* EXERCISE DATA *

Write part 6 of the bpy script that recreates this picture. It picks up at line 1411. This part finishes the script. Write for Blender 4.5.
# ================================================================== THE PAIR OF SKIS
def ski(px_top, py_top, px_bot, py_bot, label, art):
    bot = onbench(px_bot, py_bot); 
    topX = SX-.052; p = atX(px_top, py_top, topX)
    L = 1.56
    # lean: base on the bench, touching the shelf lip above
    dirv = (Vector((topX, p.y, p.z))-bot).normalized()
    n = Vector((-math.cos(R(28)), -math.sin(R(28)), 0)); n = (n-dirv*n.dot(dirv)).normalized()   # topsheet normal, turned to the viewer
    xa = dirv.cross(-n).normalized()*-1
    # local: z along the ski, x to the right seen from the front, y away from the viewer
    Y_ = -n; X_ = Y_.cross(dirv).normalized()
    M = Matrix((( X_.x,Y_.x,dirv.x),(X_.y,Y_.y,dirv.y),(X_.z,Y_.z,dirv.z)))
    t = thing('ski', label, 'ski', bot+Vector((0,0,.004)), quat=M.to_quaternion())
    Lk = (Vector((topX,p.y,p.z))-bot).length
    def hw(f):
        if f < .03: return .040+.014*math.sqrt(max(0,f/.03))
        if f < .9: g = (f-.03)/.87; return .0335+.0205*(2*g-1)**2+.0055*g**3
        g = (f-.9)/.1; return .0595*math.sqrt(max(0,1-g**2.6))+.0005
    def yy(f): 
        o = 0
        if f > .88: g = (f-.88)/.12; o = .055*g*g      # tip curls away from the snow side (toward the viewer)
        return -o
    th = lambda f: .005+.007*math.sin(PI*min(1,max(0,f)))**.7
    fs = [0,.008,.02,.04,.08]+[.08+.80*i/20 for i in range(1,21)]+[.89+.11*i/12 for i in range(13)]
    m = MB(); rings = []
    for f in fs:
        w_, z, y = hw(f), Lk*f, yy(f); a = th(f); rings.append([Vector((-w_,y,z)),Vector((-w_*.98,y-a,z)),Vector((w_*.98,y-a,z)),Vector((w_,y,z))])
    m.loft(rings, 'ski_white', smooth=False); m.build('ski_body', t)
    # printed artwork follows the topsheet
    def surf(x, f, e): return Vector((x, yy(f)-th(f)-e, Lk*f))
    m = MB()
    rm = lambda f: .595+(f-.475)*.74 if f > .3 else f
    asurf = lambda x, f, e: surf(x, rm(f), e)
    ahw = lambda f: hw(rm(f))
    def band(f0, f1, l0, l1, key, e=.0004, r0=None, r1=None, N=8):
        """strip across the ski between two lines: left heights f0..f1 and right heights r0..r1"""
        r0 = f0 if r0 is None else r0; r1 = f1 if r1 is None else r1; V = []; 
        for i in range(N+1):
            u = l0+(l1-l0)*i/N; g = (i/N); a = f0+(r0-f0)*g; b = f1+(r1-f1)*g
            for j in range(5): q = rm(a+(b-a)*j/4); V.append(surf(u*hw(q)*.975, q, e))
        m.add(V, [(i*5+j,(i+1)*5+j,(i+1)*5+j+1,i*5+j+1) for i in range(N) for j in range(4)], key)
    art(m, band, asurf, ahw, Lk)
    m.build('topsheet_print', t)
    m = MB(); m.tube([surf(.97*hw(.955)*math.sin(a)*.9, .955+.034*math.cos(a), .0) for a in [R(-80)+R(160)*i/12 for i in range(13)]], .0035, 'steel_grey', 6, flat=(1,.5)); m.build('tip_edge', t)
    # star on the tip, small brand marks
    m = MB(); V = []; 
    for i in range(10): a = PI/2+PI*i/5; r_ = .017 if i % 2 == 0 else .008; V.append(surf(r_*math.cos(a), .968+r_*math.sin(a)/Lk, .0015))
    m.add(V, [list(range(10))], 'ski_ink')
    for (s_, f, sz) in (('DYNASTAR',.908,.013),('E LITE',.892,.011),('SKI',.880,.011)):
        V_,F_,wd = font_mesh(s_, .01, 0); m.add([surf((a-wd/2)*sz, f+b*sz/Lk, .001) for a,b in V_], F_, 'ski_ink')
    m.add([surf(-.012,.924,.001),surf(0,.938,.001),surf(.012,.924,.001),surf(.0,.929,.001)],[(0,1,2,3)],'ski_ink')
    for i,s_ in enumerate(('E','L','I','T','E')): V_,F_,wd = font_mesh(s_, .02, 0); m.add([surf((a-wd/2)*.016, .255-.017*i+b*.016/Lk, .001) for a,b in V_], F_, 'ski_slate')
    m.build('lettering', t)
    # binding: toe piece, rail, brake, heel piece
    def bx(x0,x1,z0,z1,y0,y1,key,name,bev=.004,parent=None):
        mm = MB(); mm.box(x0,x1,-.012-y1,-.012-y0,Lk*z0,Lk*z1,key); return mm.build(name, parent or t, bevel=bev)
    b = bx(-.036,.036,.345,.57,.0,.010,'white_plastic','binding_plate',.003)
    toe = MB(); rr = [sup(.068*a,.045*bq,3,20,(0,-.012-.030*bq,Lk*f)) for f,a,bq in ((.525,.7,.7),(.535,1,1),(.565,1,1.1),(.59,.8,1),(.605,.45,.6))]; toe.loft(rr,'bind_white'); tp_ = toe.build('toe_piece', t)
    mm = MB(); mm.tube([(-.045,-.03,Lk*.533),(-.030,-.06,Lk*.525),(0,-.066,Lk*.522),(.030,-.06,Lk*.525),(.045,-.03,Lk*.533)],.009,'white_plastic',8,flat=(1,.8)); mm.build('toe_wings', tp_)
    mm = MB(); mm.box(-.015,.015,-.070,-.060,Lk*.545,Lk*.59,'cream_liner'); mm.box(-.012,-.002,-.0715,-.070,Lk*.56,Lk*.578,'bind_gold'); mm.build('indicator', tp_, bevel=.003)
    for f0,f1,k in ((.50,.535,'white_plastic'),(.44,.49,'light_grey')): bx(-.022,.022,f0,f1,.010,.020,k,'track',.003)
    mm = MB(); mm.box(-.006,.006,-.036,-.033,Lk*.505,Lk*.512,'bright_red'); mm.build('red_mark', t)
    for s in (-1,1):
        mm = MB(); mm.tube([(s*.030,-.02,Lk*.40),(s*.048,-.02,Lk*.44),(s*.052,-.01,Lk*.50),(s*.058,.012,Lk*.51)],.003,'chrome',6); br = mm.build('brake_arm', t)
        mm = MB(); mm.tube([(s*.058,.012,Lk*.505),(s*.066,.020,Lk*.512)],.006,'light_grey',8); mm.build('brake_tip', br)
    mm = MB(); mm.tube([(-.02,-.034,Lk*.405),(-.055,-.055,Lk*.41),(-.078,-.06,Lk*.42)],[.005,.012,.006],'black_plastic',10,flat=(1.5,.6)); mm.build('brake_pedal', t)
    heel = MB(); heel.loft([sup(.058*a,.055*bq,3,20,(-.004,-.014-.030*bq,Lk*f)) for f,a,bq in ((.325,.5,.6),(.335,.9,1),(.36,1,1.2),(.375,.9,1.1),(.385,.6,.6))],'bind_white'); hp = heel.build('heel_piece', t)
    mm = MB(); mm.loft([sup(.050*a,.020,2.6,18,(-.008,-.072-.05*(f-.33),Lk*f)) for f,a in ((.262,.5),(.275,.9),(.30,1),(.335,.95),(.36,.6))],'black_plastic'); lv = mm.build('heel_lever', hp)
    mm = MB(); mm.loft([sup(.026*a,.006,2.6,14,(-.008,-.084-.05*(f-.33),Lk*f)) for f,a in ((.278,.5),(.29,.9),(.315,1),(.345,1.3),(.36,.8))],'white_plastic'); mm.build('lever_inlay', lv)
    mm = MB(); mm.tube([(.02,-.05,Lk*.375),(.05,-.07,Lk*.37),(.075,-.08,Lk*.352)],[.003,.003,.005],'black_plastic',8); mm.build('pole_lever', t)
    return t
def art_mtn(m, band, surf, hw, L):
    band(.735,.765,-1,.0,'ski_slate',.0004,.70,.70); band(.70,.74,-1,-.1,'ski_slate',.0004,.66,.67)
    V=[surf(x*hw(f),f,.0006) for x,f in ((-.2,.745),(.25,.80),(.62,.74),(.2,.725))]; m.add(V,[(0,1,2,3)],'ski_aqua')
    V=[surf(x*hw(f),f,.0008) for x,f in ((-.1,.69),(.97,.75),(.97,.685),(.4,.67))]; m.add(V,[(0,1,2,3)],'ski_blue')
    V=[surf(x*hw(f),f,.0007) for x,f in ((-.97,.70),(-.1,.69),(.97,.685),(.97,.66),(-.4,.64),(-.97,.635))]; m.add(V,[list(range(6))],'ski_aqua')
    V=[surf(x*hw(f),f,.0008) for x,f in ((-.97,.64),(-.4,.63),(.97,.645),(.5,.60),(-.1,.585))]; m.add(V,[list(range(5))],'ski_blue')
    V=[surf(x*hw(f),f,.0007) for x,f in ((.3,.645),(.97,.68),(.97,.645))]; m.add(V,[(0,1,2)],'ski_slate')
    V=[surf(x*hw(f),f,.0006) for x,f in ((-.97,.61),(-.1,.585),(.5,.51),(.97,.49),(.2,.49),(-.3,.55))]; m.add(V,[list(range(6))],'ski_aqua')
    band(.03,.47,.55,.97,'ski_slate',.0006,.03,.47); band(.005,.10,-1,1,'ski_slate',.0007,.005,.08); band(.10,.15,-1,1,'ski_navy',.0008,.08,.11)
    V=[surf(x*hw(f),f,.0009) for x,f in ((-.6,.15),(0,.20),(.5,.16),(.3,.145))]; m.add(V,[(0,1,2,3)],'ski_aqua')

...

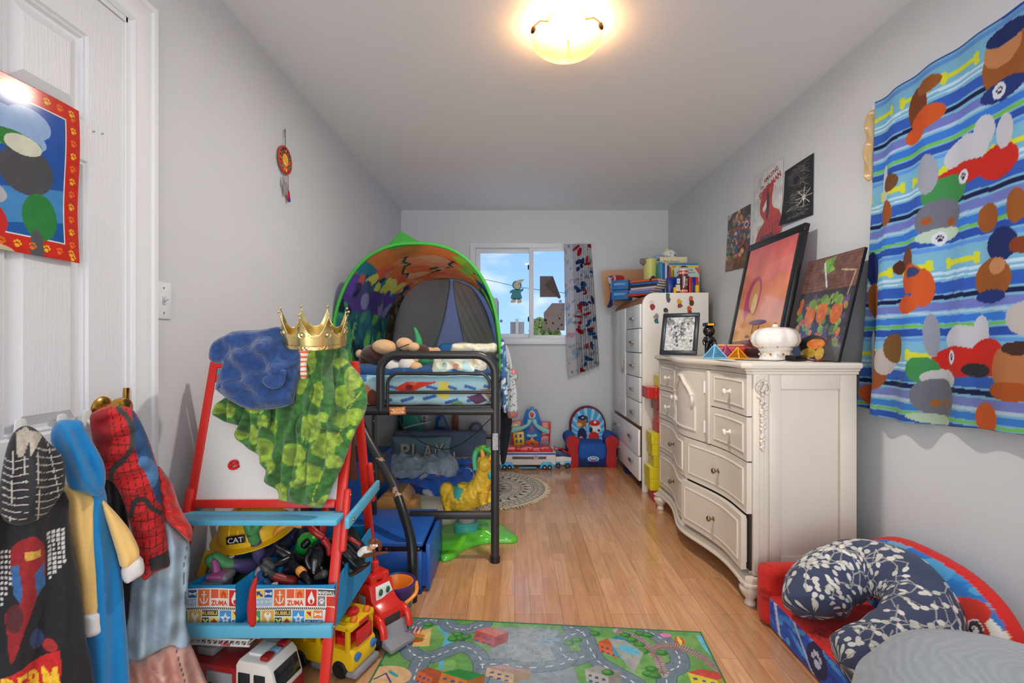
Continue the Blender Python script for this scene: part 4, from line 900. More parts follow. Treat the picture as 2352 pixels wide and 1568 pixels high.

* WORK TO BE COMPLETED *
Copy all lines from the material that contain "Blender".

* WRITTEN ANSWER *
Write part 6 of the bpy script that recreates this picture. It picks up at line 1411. This part finishes the script. Write for Blender 4.5.
Continue the Blender Python script for this scene: part 4, from line 900. More parts follow. Treat the picture as 2352 pixels wide and 1568 pixels high.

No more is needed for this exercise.